Hayır, gerçekleşmez. Allah merhamet ettiği için bazı duaları ya vakti gelmediği için gerçekleştirmez ya da vaktini bekletir. Mesela çocuklarının üniversiteyi kazanması için “lütfen dua eder misiniz” diye rica ediyorlar. Onlara “Allah nereyi istiyorsa orayı kazansın” diye dua edin diyorum. Hakikaten çocuk o okulu kazanıyor, bir sene sonra uyuşturucu müptelası oluyor. Hani o dualarla yeri göğü inletmiştiniz. Onun için sonuçları Allah’ın takdirine bırakmak lazım.
Ne demeliyiz dua ederken?
“Hakkımda hayırlıysa” cümlesini mutlaka demeliyiz. Allah’ın verdiği karar benimkinden daha hayırlı. İçinizden “Şunu istiyorum ve hakkımda hayırlıysa yerine getir” demek hakiki duadır.
Kendi yarattığımız bir dille dua etmenin önemi var mı? İlla bilinen duaları mı etmek gerekli?
Bunların hiç önemi yok. Ne samimiyse o doğrudur. Bakın; Adamın biri “Allah’ın rızasına kavuşmayı ve benden memnun olmasını istiyorum” demiş. Uzun arayışlardan sonra bir Arif bulmuş, “Ben Allah’ın rızasına nasıl kavuşacağım?” diye sormuş. Arif de “Rıza adlı şahsı bul” demiş. O da gitmiş Rıza isminde birini bulmuş. “Ben Allah’ın rızasını istiyordum, seni gösterdiler” demiş. Rıza da “Namaz kıl” demiş, adam, “Bilmem” demiş. “Oruç tut” demiş, adam “Bilmem demiş. Peki, “Şu duayı oku” demiş, adam yine “Bilmem” deyince Rıza da “Ne biliyorsun?” diye sormuş o da “Köy oyunu bilirim” diye cevap verince Rıza da “O zaman Allah için oyna” demiş. Allah için oynarken gökten taç inmiş başına. Başka bir adam da onu görünce “Senelerdir ibadet ederim ne taç gördüm ne böyle bir şey” demiş. Bizimki “Rıza’yı buldum da ondan oldu” demiş. Allah kulunun samimiyetini seviyor. Birine âşık olduğunuz zamana ona karşı samimi olmanız onu memnun etmez mi? Ona yalan söyleseniz o aşk devam eder mi? Mümkün değil. Mesela her sene Kabe’ye gitmek nasip oluyor. Yazılı olan duaları okumaktansa dilime dökülen duaları okuyarak Kâbe’yi tavaf ederim. O anda içimden ne geçiyorsa onu söylerim. Bazen Allah’ın bir ismini tekrarlarım. Bazen “Seni çok seviyorum” derim. Allah’la kul arasında herkesin kendine özel bir tarzı vardır. Kimsenin tarzı bir başkasına uymaz. Biri bir şey diler Allah onun dediğini kabul edebilir, ben aynı şeyi dilerim Allah benimkini kabul etmeyebilir. Hiçbir ailenin ilişkisi diğer aileninkine benzemez. Onun için de kural koymak çok yanlıştır. Herkesin Allah idraki farklıdır. Mesela ben çok merhametli bir Allah’a inanıyorum, başkası da ceza veren bir Allah’a inanıyor olabilir. Demek onun Allah’ı ceza verecektir ona.

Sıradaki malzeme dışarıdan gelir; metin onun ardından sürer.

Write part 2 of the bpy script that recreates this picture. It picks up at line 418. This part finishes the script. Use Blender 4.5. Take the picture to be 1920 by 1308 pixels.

İslamiyet Allah’ın verdiği her şeyden memnun olmaktır…
İslamiyet Kelime-i Şahadet’le camide cennet aramaktan ibaret değildir” diyorsunuz. Peki, nedir İslamiyet?
Allah’ın verdiği her şeyden memnun olmaktır İslamiyet. Buna göre her an şikayet içinde olan kişi Müslüman olamaz. Allah’la olan ilişkilerimizde ödevimizi aşkla yaparsak Allah’a yakınlaşırız.
Öfke ve kıskançlık duygularından kurtulmak vücudu hastalıklara karşı korur…
Öfkelendiğimiz anda kandan zehir salgılanırmış…
Öfke, kin, nefret, kıskançlık duyguları sizi hastalığa götürür. Bunları aşıp kurtulursanız o zaman bütün hastalıklara karşı vücut son derece yüksek bir direnç gösterir. Kendiniz de şaşıp kalırsınız.
Dil tohum eker sözünden yola çıkarsak her olumsuz düşünce gerçekleşir mi?
İnsan olumsuz düşünebilir. Biriktirmemek lazım. Gece gündüz bir şeyi tutturursa o da negatif enerji getirir.
Hasedin, kibrin panzehiri nedir?
Aşk. Allah’a olan aşkı artırmak lazım.